In 1857, a Kansas constitutional convention was convened, which drafted a pro-slavery document. Antislavery forces boycotted the ratification vote because it failed to offer them a means to vote against slavery.

The dubious approval of the Lecompton Constitution did not deter President James Buchanan, who urged acceptance and statehood. Congress balked and ordered another election. This time the proslavery forces boycotted the process, allowing the antislavery forces to claim victory by defeating the document.

Both sides had resorted to fraud and violence, but it was clear the prevailing sentiment in Kansas was antislavery. In mid-1859, a new constitution was drafted which reflected that view and was approved by the electorate by a 2-to-1 margin. Kansas entered the Union as a free state in January 1861.

Explore Topeka's Bleeding Kansas History below:

The Historic Ritchie House
1116 S.E. Madison St.   
(785) 234-6097
 

This two-story stone house served as John and Mary Ritchie’s house after they moved to Topeka in 1855 to fight against the expansion of slavery. Mr. Ritchie, who rode with a free-state militia, turned his property into a safe-haven for slaves fleeing north as part of the Underground Railroad. Following the Civil War, Ritchie allowed African Americans to settle on his land in an area of Topeka later to be known as “Ritchie’s Addition” and eventually a school for the settlers was built on Ritchie land. The Ritchies also donated the land that is now the Washburn University campus. That institution was founded by staunch abolitionists.

Ritchie house with signs

Constitution Hall and The Topeka Constitution
429 S. Kansas Ave.
www.kansasconstituionhall.org

After what is widely considered a corrupt election in March 1855, A pro-slavery government was created in Lecompton, Kansas. Fearful that the state might enter the Union as a slave state, anti-slavery supporters gathered in Topeka, in a building now known as Constitution Hall, to draft an anti-slavery constitution for the Kansas territory. For three weeks, 47 delegates from around the state gathered in Constitution Hall and wrote the first of four constitutions for the Kansas territory. Though the constitution was eventually blocked, the building continued as headquarters for the free-state movement, being used as a meeting hall, warehouse for weapons and supplies and as base for the Topeka guard, which protected free-state supporters.

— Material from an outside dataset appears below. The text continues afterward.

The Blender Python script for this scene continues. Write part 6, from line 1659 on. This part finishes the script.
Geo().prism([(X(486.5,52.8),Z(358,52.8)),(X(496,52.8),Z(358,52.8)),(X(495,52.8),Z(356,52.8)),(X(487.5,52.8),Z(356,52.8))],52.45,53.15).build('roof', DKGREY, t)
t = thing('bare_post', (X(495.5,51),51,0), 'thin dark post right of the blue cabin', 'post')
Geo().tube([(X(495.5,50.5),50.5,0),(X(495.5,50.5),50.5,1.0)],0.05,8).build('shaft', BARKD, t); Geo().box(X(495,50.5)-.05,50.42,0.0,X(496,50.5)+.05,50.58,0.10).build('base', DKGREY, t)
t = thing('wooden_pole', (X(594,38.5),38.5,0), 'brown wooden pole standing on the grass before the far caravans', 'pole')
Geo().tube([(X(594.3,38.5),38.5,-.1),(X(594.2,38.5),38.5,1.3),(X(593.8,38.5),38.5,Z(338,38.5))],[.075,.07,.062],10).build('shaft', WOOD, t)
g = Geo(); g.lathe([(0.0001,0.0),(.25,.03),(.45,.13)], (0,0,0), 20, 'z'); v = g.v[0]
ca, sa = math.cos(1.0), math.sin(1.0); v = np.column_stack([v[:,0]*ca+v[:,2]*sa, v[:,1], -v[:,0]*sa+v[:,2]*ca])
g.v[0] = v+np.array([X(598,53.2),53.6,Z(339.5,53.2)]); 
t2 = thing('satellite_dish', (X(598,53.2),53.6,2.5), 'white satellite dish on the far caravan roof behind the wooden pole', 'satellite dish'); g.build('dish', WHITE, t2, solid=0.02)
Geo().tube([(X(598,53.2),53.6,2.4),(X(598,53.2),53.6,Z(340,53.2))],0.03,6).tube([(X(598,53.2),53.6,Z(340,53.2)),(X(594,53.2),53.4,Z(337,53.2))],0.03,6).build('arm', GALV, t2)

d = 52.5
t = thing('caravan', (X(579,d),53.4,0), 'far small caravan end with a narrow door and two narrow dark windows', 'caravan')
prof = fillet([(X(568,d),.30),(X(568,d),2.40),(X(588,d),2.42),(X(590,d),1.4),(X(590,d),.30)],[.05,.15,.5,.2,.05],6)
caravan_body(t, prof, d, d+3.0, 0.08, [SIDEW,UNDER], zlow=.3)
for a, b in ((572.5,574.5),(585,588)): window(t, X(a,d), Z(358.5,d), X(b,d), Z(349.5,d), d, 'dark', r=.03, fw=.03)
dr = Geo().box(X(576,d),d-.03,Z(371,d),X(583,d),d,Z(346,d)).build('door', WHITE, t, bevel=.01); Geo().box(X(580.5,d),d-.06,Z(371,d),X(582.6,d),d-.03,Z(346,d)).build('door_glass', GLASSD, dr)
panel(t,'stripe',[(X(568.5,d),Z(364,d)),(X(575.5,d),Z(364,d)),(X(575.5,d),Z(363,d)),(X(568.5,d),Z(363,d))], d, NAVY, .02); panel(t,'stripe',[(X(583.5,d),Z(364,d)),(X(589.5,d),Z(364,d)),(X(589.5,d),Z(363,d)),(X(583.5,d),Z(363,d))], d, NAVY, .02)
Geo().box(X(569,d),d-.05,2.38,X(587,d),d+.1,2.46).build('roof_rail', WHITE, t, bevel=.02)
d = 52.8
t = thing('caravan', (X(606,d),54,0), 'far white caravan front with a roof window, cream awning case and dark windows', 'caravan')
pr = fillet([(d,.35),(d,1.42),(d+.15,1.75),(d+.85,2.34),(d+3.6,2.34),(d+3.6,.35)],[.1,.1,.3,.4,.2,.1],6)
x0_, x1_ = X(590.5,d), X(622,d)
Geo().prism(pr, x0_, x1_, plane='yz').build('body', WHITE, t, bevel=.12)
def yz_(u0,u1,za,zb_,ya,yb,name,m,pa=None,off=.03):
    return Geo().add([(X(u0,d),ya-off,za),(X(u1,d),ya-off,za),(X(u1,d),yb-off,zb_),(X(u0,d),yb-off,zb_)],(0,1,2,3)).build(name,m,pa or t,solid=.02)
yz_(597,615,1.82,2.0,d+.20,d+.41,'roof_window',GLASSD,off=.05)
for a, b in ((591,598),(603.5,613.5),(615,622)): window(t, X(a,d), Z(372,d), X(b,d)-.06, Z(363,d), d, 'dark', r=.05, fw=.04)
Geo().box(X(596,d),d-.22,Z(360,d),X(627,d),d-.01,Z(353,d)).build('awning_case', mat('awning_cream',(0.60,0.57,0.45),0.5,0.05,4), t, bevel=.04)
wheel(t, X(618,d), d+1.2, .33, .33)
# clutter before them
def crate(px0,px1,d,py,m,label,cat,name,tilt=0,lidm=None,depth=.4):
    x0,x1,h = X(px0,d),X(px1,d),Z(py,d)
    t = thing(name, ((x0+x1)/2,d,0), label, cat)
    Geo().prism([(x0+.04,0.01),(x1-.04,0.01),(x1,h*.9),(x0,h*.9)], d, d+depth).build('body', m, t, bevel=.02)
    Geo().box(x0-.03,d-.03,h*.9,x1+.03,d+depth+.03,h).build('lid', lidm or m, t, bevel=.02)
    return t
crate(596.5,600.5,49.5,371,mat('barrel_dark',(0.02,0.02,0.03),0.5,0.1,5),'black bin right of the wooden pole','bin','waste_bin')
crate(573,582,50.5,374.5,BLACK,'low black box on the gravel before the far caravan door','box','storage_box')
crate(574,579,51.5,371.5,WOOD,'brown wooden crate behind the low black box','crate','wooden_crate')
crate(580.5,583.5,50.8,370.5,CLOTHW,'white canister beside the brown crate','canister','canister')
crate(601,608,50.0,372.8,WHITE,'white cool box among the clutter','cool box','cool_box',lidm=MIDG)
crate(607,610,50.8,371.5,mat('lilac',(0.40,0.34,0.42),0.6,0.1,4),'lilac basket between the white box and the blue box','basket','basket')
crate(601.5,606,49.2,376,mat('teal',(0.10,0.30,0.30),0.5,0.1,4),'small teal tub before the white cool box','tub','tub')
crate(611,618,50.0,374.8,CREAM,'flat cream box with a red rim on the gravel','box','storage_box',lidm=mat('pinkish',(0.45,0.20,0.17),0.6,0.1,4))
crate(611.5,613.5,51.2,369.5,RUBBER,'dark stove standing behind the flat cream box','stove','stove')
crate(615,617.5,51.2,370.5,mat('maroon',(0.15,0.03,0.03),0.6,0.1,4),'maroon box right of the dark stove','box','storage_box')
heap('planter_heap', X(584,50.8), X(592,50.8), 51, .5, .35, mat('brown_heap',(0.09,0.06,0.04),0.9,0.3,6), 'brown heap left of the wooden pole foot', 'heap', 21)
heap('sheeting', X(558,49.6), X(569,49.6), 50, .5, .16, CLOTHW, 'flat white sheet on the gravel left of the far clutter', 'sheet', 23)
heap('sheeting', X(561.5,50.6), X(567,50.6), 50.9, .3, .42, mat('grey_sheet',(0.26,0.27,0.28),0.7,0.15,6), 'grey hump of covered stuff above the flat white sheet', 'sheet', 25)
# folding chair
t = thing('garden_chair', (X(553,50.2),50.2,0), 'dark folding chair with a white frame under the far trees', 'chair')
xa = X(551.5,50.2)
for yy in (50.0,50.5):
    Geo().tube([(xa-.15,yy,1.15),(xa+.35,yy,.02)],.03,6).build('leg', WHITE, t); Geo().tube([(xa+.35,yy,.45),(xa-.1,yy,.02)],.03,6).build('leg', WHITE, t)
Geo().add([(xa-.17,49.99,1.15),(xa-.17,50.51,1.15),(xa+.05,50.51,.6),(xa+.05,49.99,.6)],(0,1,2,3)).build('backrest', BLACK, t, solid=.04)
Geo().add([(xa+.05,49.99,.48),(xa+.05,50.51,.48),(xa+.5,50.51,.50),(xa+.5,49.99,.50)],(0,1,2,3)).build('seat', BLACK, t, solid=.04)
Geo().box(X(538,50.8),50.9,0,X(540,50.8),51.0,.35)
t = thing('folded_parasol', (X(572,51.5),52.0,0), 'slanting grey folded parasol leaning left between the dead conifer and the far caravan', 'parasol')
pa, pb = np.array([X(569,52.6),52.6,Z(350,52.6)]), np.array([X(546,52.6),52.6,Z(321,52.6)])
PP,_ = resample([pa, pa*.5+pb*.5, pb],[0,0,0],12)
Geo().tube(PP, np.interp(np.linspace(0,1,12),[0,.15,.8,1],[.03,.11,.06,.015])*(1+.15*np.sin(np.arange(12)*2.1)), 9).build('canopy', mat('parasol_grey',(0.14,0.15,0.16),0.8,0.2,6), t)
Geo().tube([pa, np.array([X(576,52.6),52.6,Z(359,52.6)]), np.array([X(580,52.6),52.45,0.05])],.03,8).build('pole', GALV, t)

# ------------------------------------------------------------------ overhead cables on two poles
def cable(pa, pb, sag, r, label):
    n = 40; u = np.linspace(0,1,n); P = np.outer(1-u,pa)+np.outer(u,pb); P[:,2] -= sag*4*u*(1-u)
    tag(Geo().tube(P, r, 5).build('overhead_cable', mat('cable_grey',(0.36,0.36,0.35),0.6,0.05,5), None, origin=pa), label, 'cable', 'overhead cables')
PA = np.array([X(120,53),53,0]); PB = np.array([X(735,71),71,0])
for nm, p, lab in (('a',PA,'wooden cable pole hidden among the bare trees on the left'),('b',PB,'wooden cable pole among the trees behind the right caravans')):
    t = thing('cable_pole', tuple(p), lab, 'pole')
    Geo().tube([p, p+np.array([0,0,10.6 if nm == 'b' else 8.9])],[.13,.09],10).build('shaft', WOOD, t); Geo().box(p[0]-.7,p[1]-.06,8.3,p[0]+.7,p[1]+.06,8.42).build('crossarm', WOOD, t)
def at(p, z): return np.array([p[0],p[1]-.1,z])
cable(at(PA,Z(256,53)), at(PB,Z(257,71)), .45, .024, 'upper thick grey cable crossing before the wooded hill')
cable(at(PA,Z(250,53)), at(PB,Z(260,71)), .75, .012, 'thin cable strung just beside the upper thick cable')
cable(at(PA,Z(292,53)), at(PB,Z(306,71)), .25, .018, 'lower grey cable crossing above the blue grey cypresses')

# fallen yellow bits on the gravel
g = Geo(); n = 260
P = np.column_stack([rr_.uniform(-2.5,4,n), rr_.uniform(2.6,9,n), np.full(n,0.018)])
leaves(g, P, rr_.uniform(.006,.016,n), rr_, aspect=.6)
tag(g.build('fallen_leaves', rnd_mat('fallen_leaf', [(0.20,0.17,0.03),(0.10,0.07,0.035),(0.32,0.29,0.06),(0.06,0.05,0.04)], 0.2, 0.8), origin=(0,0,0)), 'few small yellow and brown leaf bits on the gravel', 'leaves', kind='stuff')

Constitution Hall Exterior Constitution Hall Interior

Tragic Prelude
915 S.W. Jackson St.  
(785) 296-3966
www.kshs.org/capitol

John Brown, an abolitionist from Ohio, came to the Kansas territory with five of his sons to fight against slavery. Brown believed the only way to absolve the land of the sins of slavery was to wash it away with blood. After a pro-slavery raid in Lawrence, where buildings and houses were burned and looted, Brown and a small group of men led an attack against five pro-slavery men at Pottawatomie Creek, killing them all. Brown led several more attacks against pro-slavery supporters while also helping freed slaves make it to safe territory. After leaving Kansas to try and rally African Americans to the cause, Brown attacked the U.S. arsenal at Harper’s Ferry in what is now West Virginia. Brown was caught and eventually hanged. After his death, Brown inspired many more Northerners to join the cause, which eventually led to the Civil War. On the second floor in the Kansas State Capitol, you can find Brown immortalized in the mural Tragic Prelude by John Steuart Curry. Curry depicted the passionate abolitionist as larger-than-life, with a Bible in one hand and a rifle in the other, arms out wide protecting those behind him.